Il n'est pas question de donner une démonstration de cette propriété fondamentale de la topologie mathématique. En revanche, il est important de réaliser qu'entre deux rationnels il existe toujours un autre rationnel : on dit que $\mathbb{Q}$ est dense.
Pourquoi ? Rappelons que $x \in \mathbb{Q}$ si et seulement si il existe $p$ et $q$ appartenant tous deux à $\mathbb{N}$ tels que $ x = p/q$. Considérons $x$ et $y$ dans $\mathbb{Q}$ et prenons en la moyenne arithmétique $z$ (i.e. : $z = (x+y)/2$).
Est-ce un rationnel? Comme $x$ est rationnel, il existe $x_1$ et $x_2$ dans $\mathbb{N}$ tel que $x = x_1/x_2$ et il en va de même pour $y$ (il existe $y_1$ et $y_2$ dans $\mathbb{R}$ tels que $y = y_1/y_2$). Donc :
\[ z = \frac{\displaystyle{\frac{x_1}{x_2}}+ \displaystyle{\frac{y_1}{y_2}}}{2}=\frac{x_1 y_2 + y_1x_2 }{2x_2 y_2 } \]Comme $x_1$,$x_2$, $y_1$ et $y_2$ sont des entiers, il en va de même pour $x_1 y_2$, $y_1 x_2$ et $x_2 y_2$ sont aussi des entiers. Donc $x_1 y_2 + y_1x_2$ est aussi un entier et $z$ est bien le rapport de deux entiers. Donc $z \in \mathbb{Q}$. Il reste à démontrer que si $x < y$ alors $x < z < y$.
Mais, si $x < y$, il en va de même pour $x/2 < y/2$. Or : \[ z = \frac{x+y}{2}<\frac{y+y}{2} = y \hspace{.25cm}\text{et}\hspace{.25cm} z = \frac{x+y}{2}>\frac{x+x}{2} = x \]
Par conséquent, on a bien : $x < z < y$. En conséquence, $\mathbb{Q}$ est un ensemble dense.

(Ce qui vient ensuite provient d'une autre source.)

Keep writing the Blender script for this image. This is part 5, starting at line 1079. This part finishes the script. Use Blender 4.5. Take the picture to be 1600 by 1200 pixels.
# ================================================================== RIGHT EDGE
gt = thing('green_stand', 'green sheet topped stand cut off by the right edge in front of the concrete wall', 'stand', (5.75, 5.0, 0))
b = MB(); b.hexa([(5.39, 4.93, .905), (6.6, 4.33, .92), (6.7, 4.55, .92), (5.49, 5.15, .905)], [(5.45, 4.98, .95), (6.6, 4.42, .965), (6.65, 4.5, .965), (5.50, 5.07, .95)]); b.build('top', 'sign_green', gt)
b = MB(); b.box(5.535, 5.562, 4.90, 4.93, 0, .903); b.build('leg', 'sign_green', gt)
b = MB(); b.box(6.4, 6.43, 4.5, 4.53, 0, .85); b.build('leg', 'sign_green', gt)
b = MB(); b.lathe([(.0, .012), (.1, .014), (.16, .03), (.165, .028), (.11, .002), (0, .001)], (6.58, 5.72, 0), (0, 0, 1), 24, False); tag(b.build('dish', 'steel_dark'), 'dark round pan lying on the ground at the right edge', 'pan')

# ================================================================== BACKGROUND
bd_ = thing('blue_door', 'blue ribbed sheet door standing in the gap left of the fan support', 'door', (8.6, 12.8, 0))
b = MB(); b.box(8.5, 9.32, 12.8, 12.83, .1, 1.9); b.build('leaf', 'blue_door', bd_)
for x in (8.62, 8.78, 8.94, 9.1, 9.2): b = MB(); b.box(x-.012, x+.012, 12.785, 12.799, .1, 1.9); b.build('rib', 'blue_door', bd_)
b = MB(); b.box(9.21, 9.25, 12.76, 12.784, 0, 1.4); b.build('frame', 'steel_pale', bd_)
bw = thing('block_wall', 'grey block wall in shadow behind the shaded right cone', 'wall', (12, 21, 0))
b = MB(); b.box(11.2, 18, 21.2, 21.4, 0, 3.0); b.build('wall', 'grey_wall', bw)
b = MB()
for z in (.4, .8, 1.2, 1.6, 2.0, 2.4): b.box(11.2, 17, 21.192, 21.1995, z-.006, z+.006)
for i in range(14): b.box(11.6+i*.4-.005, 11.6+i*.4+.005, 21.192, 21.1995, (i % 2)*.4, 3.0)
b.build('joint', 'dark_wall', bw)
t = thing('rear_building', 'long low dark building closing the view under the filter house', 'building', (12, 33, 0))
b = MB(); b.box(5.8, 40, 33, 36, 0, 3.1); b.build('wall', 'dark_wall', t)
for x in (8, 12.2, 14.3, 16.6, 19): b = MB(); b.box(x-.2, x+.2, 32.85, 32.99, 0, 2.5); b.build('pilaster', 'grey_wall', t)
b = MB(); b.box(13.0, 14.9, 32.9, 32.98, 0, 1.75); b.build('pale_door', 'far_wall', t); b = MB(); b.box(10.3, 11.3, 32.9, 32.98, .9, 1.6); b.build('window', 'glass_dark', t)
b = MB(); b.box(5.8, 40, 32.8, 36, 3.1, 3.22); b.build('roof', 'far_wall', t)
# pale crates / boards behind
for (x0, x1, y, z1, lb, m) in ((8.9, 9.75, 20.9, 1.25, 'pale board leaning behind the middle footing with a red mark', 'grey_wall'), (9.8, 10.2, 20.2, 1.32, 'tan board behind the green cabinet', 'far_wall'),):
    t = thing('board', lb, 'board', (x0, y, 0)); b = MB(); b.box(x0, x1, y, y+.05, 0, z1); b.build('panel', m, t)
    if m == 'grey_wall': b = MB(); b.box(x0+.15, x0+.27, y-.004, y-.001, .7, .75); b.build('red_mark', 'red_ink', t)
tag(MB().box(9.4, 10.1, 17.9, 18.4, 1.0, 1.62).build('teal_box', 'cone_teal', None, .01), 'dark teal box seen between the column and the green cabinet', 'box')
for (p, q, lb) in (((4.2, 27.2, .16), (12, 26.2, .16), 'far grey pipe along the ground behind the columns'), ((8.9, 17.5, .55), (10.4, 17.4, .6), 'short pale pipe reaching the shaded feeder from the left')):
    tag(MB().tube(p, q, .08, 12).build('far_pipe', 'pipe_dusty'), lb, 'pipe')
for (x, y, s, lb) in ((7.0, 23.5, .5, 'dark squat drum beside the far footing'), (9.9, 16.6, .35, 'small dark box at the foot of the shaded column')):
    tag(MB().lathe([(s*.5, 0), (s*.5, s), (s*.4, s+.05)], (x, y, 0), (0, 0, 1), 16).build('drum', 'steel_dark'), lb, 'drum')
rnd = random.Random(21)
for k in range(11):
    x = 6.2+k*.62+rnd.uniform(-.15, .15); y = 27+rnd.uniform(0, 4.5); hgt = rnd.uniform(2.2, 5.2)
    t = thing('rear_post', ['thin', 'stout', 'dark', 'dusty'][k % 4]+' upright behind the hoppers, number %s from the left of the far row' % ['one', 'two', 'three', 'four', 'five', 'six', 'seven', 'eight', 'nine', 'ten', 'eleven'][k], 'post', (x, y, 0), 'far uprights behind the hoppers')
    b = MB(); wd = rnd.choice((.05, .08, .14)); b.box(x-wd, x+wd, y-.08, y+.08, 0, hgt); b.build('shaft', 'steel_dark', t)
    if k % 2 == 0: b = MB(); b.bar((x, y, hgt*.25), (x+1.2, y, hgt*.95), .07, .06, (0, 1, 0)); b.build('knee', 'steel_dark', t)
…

On peut donc toujours trouver un rationnel plus petit que deux rationnels donnés.
Le fait de travailler avec des rationnels est une nécessité quand on pense aux problèmes que peuvent poser les troncations liées à l'usage pratique des réels et ce particulièrement si ces réels sont petits ou s'ils sont grands. Mais ce n'est pas la panacée. En effet, pour les grands nombres, on est obligé d'employer une notation en puissance de 10 qui est moins précise que la notation habituelle et qui peut concourir à des erreurs de calcul, surtout quand ces erreurs se composent les unes avec les autres.